On June 7, Marine Le Pen criticized her father, Jean-Marie Le Pen — who founded France’s National Front party [1] in 1972 and headed it until 2011 — for his remarks in a videotaped interview posted on the party’s website about the Tunisian born Jewish singer Patrick Bruel, a vocal opponent of what is often described in France as “the far Right.” Le Pen furiously exclaimed that Bruel would be dealt with “à la prochaine fournée,” [2] or as Canada’s National Post [3] translated Le Pen, “We’ll include him in the next batch.” This is a baker’s expression that usually means momentarily, but can be ominously associated in French with the Nazi crematoriums.
Marine Le Pen asserted that her father’s vile joke was a political mistake, which he should have averted in view of his very lengthy experience. Indeed, Jean-Marie Le Pen has repeatedly indulged in similar puns in the past, and been found guilty in court of racist and anti-Semitic vitriol. He was even suspended twice as a member of parliament for such offenses. The younger Le Pen has been eager to distance herself from such attitudes since she took over the party leadership three years ago. However, this is the first time she did so in an explicit way.
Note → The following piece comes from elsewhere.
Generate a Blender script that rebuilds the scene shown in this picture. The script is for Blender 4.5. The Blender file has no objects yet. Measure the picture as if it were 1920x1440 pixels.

Marine Le Pen may feel emboldened by her victory in the Euro-Parliament election last month: the National Front carried 24 out of the 74 seats allotted to France, almost one out of three (albeit only 44% of the registered French voters took part in the election). She is convinced that she has successfully recast FN as a democratic national-populist party, one more in the manner of Charles de Gaulle than of Philippe Pétain. De Gaulle was the head of the French anti-Nazi Resistance and the founder of the Fifth Republic; Petain was the head of the collaborationist Vichy state.
Many observers contend that her criticism was still comparatively mild. A more relevant charge is that she might not be above double entendres with racist and anti-Semitic overtones herself, although in a much more sophisticated way. On March 31, during an interview [4] with anchorman Guillaume Durand at Public Sénat TV, she contended that she was hated by another journalist, Anne-Sophie Lapix, the wife of Publicis chairman Arthur Sadoun. She claimed that the entire Publicis management belonged to an exclusive caste estranged from most French, while her own political mission was to return power to the people. True enough, Marine Le Pen did not actually say that Sadoun and most of Publicis’ managers were Jewish, and her words could be construed to apply to any restricted upper-class group rather than just to a Jewish elite. On the other hand, the Jewish heritage of Publicis, from its founder the late Maurice Bleustein-Blanchet to Maurice Levy, its current CEO, to Sadoun, is an open secret.